Sie haben Ihre Zeit nämlich in den Händen und damit meine ich nicht den Terminkalender, sondern die erlebte Zeit. Vielleicht haben Sie ja schon gemerkt, dass die Zeit im Urlaub, oder wenn Sie etwas Schönes machen, ganz anders läuft. Und kleine Kinder, die sind erfahrungsgemäss mit einer ganz anderen Uhr unterwegs als die Erwachsenen. Die übliche Erklärung lautet, es sei lediglich die subjektive Wahrnehmung der Zeit, doch diese psychologische Erklärung wage ich hier heute zu bezweifeln und Sie können damit in der Adventszeit gerne selbst experimentieren. Denn es ist so, dass die Zeit auch anders läuft, wenn Sie zum Beispiel schlafen oder meditieren: Sie schlafen fünf Minuten, doch im Traum erleben Sie eine ganze Weltreise; oder Sie meditieren vierzig Minuten und es fühlt sich wie zwei Minuten an. Was ist passiert?
Der Geist in Ihnen, der «innere Mensch», wie es Paulus sagen würde (2Kor 4,16), ist nicht ein Teil dieser Welt, sondern der Ewigkeit – einer Welt ohne Zeit.
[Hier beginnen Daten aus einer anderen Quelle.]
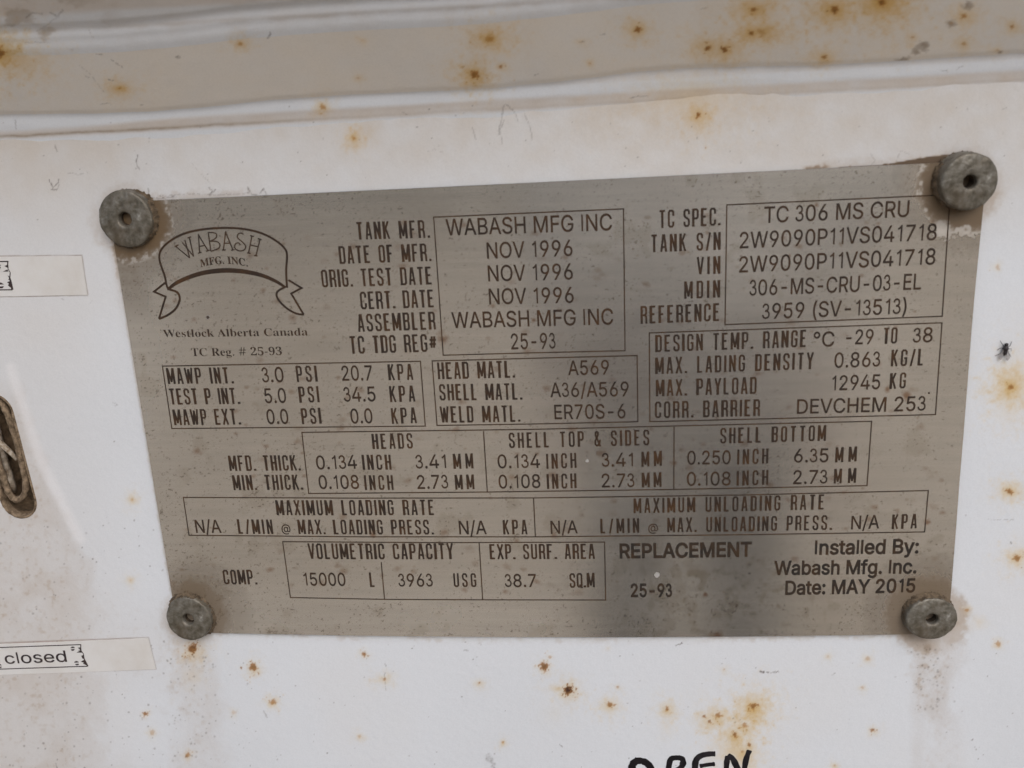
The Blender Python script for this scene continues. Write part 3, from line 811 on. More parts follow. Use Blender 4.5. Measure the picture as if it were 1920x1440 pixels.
    'I': '300|31,0 31,57 118,57 118,452 31,452 31,509 269,509 269,452 183,452 183,57 269,57 269,0',
    'J': '396|185,-7 143,-2 106,11 75,33 52,63 38,100 33,145 33,173 98,173 98,145 100,117 108,93 122,74 139,61 160,53 185,50 209,53 230,61 248,74 261,93 269,117 272,145 272,509 336,509 336,145 332,100 318,63 294,33 263,11 227,-2',
    'K': '467|104,145 104,216 139,261 174,303 212,344 364,509 448,509 231,276 228,276|60,0 60,509 125,509 125,334 124,225 125,193 125,0|372,0 188,259 228,309 449,0',
    'L': '393|60,0 60,509 125,509 125,57 361,57 361,0',
    'M': '628|60,0 60,509 152,509 277,187 287,159 299,123 311,84 322,49 307,49 318,83 330,121 342,158 352,187 476,509 568,509 568,0 504,0 504,291 504,327 505,369 506,413 507,457 513,457 498,409 482,363 467,322 456,291 342,0 286,0 170,291 159,321 145,361 129,408 112,457 119,457 120,416 121,372 122,328 122,291 122,0',
    'N': '523|60,0 60,509 136,509 343,183 363,151 388,107 414,55 405,54 401,108 399,157 399,195 399,509 463,509 463,0 387,0 202,290 177,331 148,381 108,452 119,454 122,384 124,328 125,291 125,0',
    'O': '533|267,-7 225,-3 186,7 150,25 119,49 92,79 70,115 53,157 44,203 40,254 44,305 53,352 70,393 92,429 119,459 150,484 186,501 225,512 267,516 309,512 348,501 384,484 415,459 442,429 464,393 480,352 490,305 493,254 490,203 480,157 464,115 442,79 415,49 384,25 348,7 309,-3|267,53 296,55 324,63 349,76 372,94 392,116 408,144 420,176 428,213 430,254 428,295 420,332 408,365 392,392 372,415 349,433 324,446 296,453 267,456 237,453 210,445 184,433 161,415 142,392 125,364 113,332 106,295 103,254 106,213 113,176 125,144 142,117 161,94 184,76 210,63 237,55',
    'P': '445|60,0 60,509 235,509 272,506 305,499 332,487 356,471 375,452 390,430 400,404 407,377 409,348 407,318 400,291 390,265 375,243 356,223 332,207 305,195 272,188 235,186 109,186 109,242 233,242 257,244 279,248 297,256 312,266 324,279 333,294 339,310 343,328 344,348 343,367 339,385 333,402 324,416 312,428 297,439 279,446 257,451 232,452 125,452 125,0',
    'R': '449|60,0 60,509 236,509 273,506 305,500 333,489 356,473 376,455 390,433 401,408 407,381 409,352 407,323 401,296 390,271 376,250 356,232 333,217 305,206 273,200 236,198 96,198 96,255 234,255 258,256 280,260 298,267 313,276 325,287 334,300 340,316 344,333 345,352 344,371 340,389 334,405 325,419 313,430 298,440 279,446 258,451 233,452 125,452 125,0|353,0 230,229 303,229 428,0',
    'S': '447|224,-9 188,-7 156,-1 128,9 102,23 81,40 64,60 51,83 42,109 38,137 104,137 108,118 114,102 123,88 136,76 150,66 166,59 185,53 204,50 224,49 246,50 267,54 286,60 303,69 317,79 329,92 338,106 344,122 346,139 344,154 340,168 332,179 322,189 310,197 296,205 245,222 184,239 145,253 112,269 86,289 67,313 56,341 52,372 54,400 62,425 75,448 92,468 113,484 138,498 165,508 195,514 227,516 259,514 289,508 316,498 340,484 360,468 377,449 390,427 398,403 401,378 337,378 332,402 320,421 302,437 280,449 254,456 225,459 204,457 185,454 167,448 152,440 139,430 129,418 121,405 117,391 115,376 117,359 122,345 131,334 142,324 155,315 169,308 212,293 264,279 312,264 328,256 344,248 359,238 372,226 384,213 395,198 402,180 407,161 408,139 406,112 399,87 386,64 370,43 349,25 323,11 294,0 261,-7',
    'T': '449|32,452 32,509 417,509 417,452 257,452 257,0 193,0 193,452',
    'U': '517|259,-8 220,-6 186,2 154,15 126,33 103,55 85,80 71,108 63,140 60,173 60,509 124,509 124,178 126,155 132,133 141,113 153,95 169,80 187,68 208,59 232,53 259,52 285,53 309,59 331,68 349,80 364,95 377,113 385,133 391,155 393,178 393,509 457,509 457,173 454,140 446,108 433,80 414,55 391,33 363,15 332,2 297,-6',
    'V': '480|204,0 16,509 84,509 192,206 215,137 248,31 235,31 267,138 290,206 395,509 463,509 278,0',
    'W': '686|155,0 16,509 82,509 163,196 175,145 187,94 197,40 189,40 200,94 211,145 224,196 306,509 380,509 462,196 474,145 486,94 497,40 488,40 499,94 510,145 523,196 603,509 670,509 530,0 455,0 368,323 351,391 336,475 350,475 335,395 318,323 230,0',
    'Y': '472|203,0 203,208 16,509 91,509 192,344 222,292 250,230 224,230 251,293 280,344 381,509 455,509 268,208 268,0',
    'a': '389|160,-9 137,-7 115,-3 94,5 76,15 60,29 48,45 38,63 32,84 30,108 32,128 36,146 43,161 53,174 64,184 78,193 92,200 108,206 125,211 178,220 234,227 247,229 257,231 265,235 271,240 274,246 276,255 276,257 275,272 272,285 267,297 260,307 251,315 240,322 227,327 212,330 196,331 178,330 163,327 149,322 137,316 127,309 118,301 110,292 104,283 100,274 41,291 51,313 64,331 79,346 95,358 114,368 133,375 153,380 173,383 194,384 239,379 255,375 271,369 286,360 300,350 312,336 322,320 330,301 335,278 337,251 337,0 277,0 277,52 272,52 252,25 242,16 229,8 215,1 199,-4 181,-7|170,45 192,47 211,51 228,59 242,68 254,80 263,93 270,108 274,122 276,138 276,190 259,182 231,176 200,171 175,168 134,159 122,153 112,147 103,139 97,130 93,118 92,105 93,93 96,82 102,72 109,64 119,57 130,52 142,48 156,46',
    'b': '424|229,-8 208,-7 189,-3 172,4 159,12 147,21 138,31 118,59 112,59 112,0 53,0 53,509 114,509 114,319 118,319 137,346 147,355 158,364 171,373 188,379 207,383 229,384 259,382 287,374 313,361 335,342 354,320 370,293 381,261 388,227 390,189 388,151 381,116 370,84 355,57 336,34 313,16 288,3 260,-6|220,47 242,49 262,55 279,66 294,80 306,97 316,117 323,139 327,163 328,189 327,215 323,239 316,261 307,281 295,298 280,311 262,322 243,328 220,330 198,328 178,322 161,312 147,299 134,282 125,263 118,241 114,216 113,189 114,162 118,138 125,115 135,95 147,78 162,65 179,55 198,49',
    'c': '396|207,-8 174,-5 144,3 117,16 93,35 72,58 56,85 44,116 37,150 34,187 37,225 44,260 56,291 72,318 93,341 117,360 144,374 174,382 207,384 226,384 243,381 260,377 276,371 291,364 305,356 318,346 330,335 340,322 349,308 356,293 362,277 303,262 290,289 270,311 242,325 207,330 184,328 163,321 145,310 130,296 118,278 108,258 102,236 98,212 96,187 98,163 102,139 108,117 118,97 130,80 145,66 163,55 184,49 207,46 243,52 271,66 292,89 304,117 363,102 357,86 350,70 341,56 331,43 319,32 306,21 292,12 277,5 261,-1 244,-5 226,-7',
    'd': '424|195,-8 165,-6 137,3 111,16 89,34 70,57 55,84 43,116 36,151 34,189 36,227 43,261 55,293 70,320 89,342 112,361 137,374 165,382 196,384 218,383 237,379 253,373 267,364 278,355 287,346 306,319 311,319 311,509 372,509 372,0 313,0 313,59 307,59 287,31 277,21 266,12 252,4 236,-3 217,-7|205,47 226,49 246,55 263,65 278,78 290,95 299,115 306,138 310,162 312,189 310,216 306,241 300,263 290,282 278,299 263,312 246,322 227,328 205,330 182,328 162,322 145,311 130,298 118,281 108,261 102,239 98,215 96,189 98,163 102,139 109,117 118,97 130,80 145,66 162,55 182,49',
    'e': '404|212,-8 177,-5 145,3 117,16 92,35 72,58 56,85 44,116 37,150 34,187 36,224 44,258 55,290 71,317 91,340 115,359 142,373 172,382 205,384 226,383 246,380 266,374 285,366 303,355 319,341 334,324 347,305 357,282 365,256 370,227 371,194 371,169 75,169 75,221 338,221 310,202 308,226 304,248 298,269 288,286 277,301 263,314 246,323 227,328 205,330 183,328 164,323 146,313 131,301 119,286 109,270 102,251 97,231 96,211 96,178 98,151 102,127 110,106 121,88 135,73 151,61 169,53 190,48 212,46 227,47 241,49 254,53 265,58 276,65 285,73 294,82 300,93 306,105 365,91 358,72 348,55 335,39 320,26 302,14 283,4 261,-3 237,-7',
    'f': '254|228,379 228,327 6,327 6,379|81,0 81,432 82,452 87,470 96,486 107,499 120,510 135,519 152,525 169,529 187,530 222,527 243,521 227,468 215,472 195,474 178,472 164,468 154,460 147,449 143,435 142,419 142,0',
    'g': '425|207,-151 180,-149 156,-146 134,-140 114,-132 97,-122 82,-110 70,-97 59,-84 51,-69 101,-41 122,-66 131,-74 142,-82 154,-88 169,-93 187,-96 207,-97 236,-95 261,-87 282,-75 298,-58 308,-34 311,-6 311,68 306,68 287,41 277,32 266,23 252,16 236,10 217,6 195,5 165,7 138,14 113,27 90,43 71,65 55,90 43,120 36,154 34,191 36,229 43,263 55,293 71,320 90,342 112,361 138,374 166,382 196,384 218,383 237,379 253,373 267,365 279,356 288,346 308,319 313,319 313,379 372,379 372,-9 370,-40 363,-67 350,-90 334,-109 314,-124 291,-136 265,-144 237,-149|205,59 227,61 246,66 264,75 278,87 290,103 300,121 307,142 311,166 312,193 311,219 307,242 300,264 291,283 279,299 264,312 247,322 227,328 205,330 182,328 163,322 145,312 130,298 118,282 109,262 102,241 98,218 96,193 98,167 102,144 109,123 118,104 131,88 145,76 163,66 183,61',
    'h': '410|114,227 114,0 53,0 53,509 114,509 114,287 102,287 116,319 132,344 152,362 175,374 200,382 227,384 252,383 275,377 295,369 313,356 328,340 341,321 350,298 355,271 357,240 357,0 296,0 296,235 293,263 286,286 273,304 256,318 235,326 210,329 192,328 176,324 161,317 147,308 136,297 126,283 119,266 115,248',
    'i': '167|53,0 53,379 114,379 114,0|84,443 73,444 63,448 54,455 47,463 43,472 41,483 43,494 47,504 54,512 63,518 73,522 84,524 95,522 105,518 114,512 121,504 125,494 126,483 125,472 121,463 114,455 105,448 95,444',
    'l': '189|139,-2 112,0 91,8 74,20 62,37 55,59 53,84 53,509 114,509 114,99 114,83 117,71 120,62 126,57 135,53 146,52 160,53 170,54 181,3 162,-1',
    'n': '410|114,227 114,0 53,0 53,379 112,379 112,287 102,287 116,319 132,344 152,362 175,374 200,382 227,384 252,383 275,377 295,369 313,356 328,340 341,321 350,298 355,271 357,240 357,0 296,0 296,235 293,263 286,286 273,304 256,318 235,326 210,329 192,328 176,324 161,317 147,308 136,297 126,283 119,266 115,248',
    'o': '415|207,-8 174,-5 144,3 117,16 93,35 72,58 56,85 44,116 37,150 34,187 37,225 44,260 56,291 72,318 93,341 117,360 144,374 174,382 207,384 241,382 271,374 299,360 323,341 343,318 359,291 371,260 379,225 381,187 379,150 371,116 359,85 343,58 323,35 299,16 271,3 241,-5|207,46 231,49 252,55 270,66 285,80 298,97 307,117 314,139 318,163 319,187 318,212 314,236 307,258 298,278 285,296 270,310 252,321 231,328 207,330 184,328 163,321 145,310 130,296 118,278 108,258 102,236 98,212 96,187 98,163 102,139 108,117 118,97 130,80 145,66 163,55 184,49',
    's': '365|182,-8 157,-7 133,-3 112,3 93,12 76,24 62,38 50,54 41,73 36,94 94,107 101,87 111,72 124,60 141,52 160,47 181,45 206,47 227,53 244,62 258,74 265,88 268,103 266,115 262,126 254,136 243,144 229,150 212,155 149,170 118,180 92,192 72,208 58,227 50,249 47,274 49,295 55,314 65,332 79,347 95,360 115,370 137,378 161,383 187,384 212,383 234,379 254,372 271,363 286,352 299,339 309,324 318,308 324,290 268,277 262,291 254,304 243,316 228,325 210,331 187,333 166,331 147,326 131,317 119,305 111,292 109,277 110,264 115,253 124,243 136,235 152,229 172,223 229,209 261,200 287,187 306,171 320,153 328,131 331,107 329,85 323,65 312,47 298,31 281,18 260,6 236,-2 210,-7',
    't': '227|204,379 204,327 6,327 6,379|65,471 126,471 126,98 127,83 130,70 136,61 144,55 156,51 170,50 185,51 202,54 213,2 192,-3 168,-4 138,-1 113,7 92,21 77,41 68,64 65,93',
    'y': '389|47,-139 61,-86 71,-87 83,-89 94,-90 104,-89 113,-86 122,-81 130,-74 138,-64 145,-51 151,-36 163,-1 17,379 84,379 165,155 187,87 206,21 184,21 202,87 224,155 305,379 371,379 204,-58 196,-77 187,-93 177,-107 165,-119 153,-128 139,-136 125,-141 109,-144 91,-145 65,-143',
    '°': '316|158,283 138,285 119,290 101,298 84,310 70,324 59,340 50,358 45,377 43,397 45,418 50,437 59,455 70,472 84,486 101,497 119,506 138,511 158,513 179,511 198,506 216,497 232,486 246,472 257,455 266,437 271,418 273,397 271,377 266,358 257,340 246,324 232,310 216,298 198,290 179,285|158,334 170,335 180,338 190,343 199,349 207,357 213,366 218,376 221,386 222,397 221,409 218,420 213,430 207,439 199,446 190,453 180,458 170,461 158,462 147,461 136,458 126,453 117,446 109,439 103,430 98,420 96,409 95,397 96,386 98,376 103,366 109,357 117,349 126,343 136,338 147,335',
}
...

Und wenn sich das Bewusstsein dorthin verlagert, auch wenn es nur sehr kurz ist, befinden Sie sich ausserhalb der Zeit. Das ist die Erklärung. Man könnte es mit einem Kinosaal vergleichen: Das Leben in dieser Welt ist der Film, den Sie sich anschauen. Wenn Sie den Kinosaal für fünf Minuten verlassen, läuft der Film natürlich weiter, doch Sie können in den fünf Minuten ziemlich viel verpassen. Es sei denn, Sie schauen sich gerade einen sehr langsamen oder langweiligen Film, in diesem Fall verpassen Sie vielleicht nichts und die fünf Minuten ausserhalb des Kinosaals können sehr erfrischend sein. Was ich damit sagen will, ist das, dass die erlebte Zeit sehr flexibel ist, und zwar in alle Richtungen. Und das können Sie in der Adventszeit ausprobieren und sich zunutze machen.
Wenn Sie Stress und das Gefühl haben, keine Zeit mehr zu haben, oder wenn Sie einsam sind und die Zeit unerträglich lang wird, ist die Lösung die gleiche: Steigen Sie aus, verlassen Sie kurz diesen ‹Kinosaal›. Die Meditation oder das Herzensgebet sind ein guter Anfang; oder auch nur 10 bewusste Minuten Stille und vielleicht ein kurzer Blick in das Gebetbuch oder die Losungen. Durch diese Pause gewinnen Sie nicht nur mehr an erlebter Zeit, sondern Sie werden auch Schritt für Schritt bewusster leben und das ist genau das, was von uns (und für uns) das heutige Evangelium will.
Denn wir wissen nicht, wann der wahre ‹Adventus Domini› da ist, also wann der Herr kommt (V.42) und diese Welt endet (Mt 24,33). Jesus sagt, es wird so sein, wie es in den Tagen des Noach war (V.37) – alles ganz plötzlich und unerwartet. Doch die Lösung ist nicht ein Leben in Angst, das wäre kein Leben, sondern ein wachsames Leben. Die Aufforderung «Seid wachsam!» (V.42) hat also viel mehr mit dem Bewusstsein und der Achtsamkeit zu tun als mit schlaflosen Nächten. Wir sollten die ‹Erwachten› werden – also ‹Buddhas› würde man in Indien sagen. Das ist das, was die zwei Männer auf dem Feld (V.40) und die zwei Frauen an der Mühle (V.41) unterscheidet. Einige sind in ihrem Geist wach und leben, andere sind noch im tiefsten Schlaf. Denn es ist keine Geschichte von Gott, der am Ende der Tage nach rätselhaften Kriterien jemanden mitnimmt und jemanden zurücklässt. Es ist vielmehr eine Geschichte von Gott, der will, dass wir schon jetzt und hier zum Leben erwachen.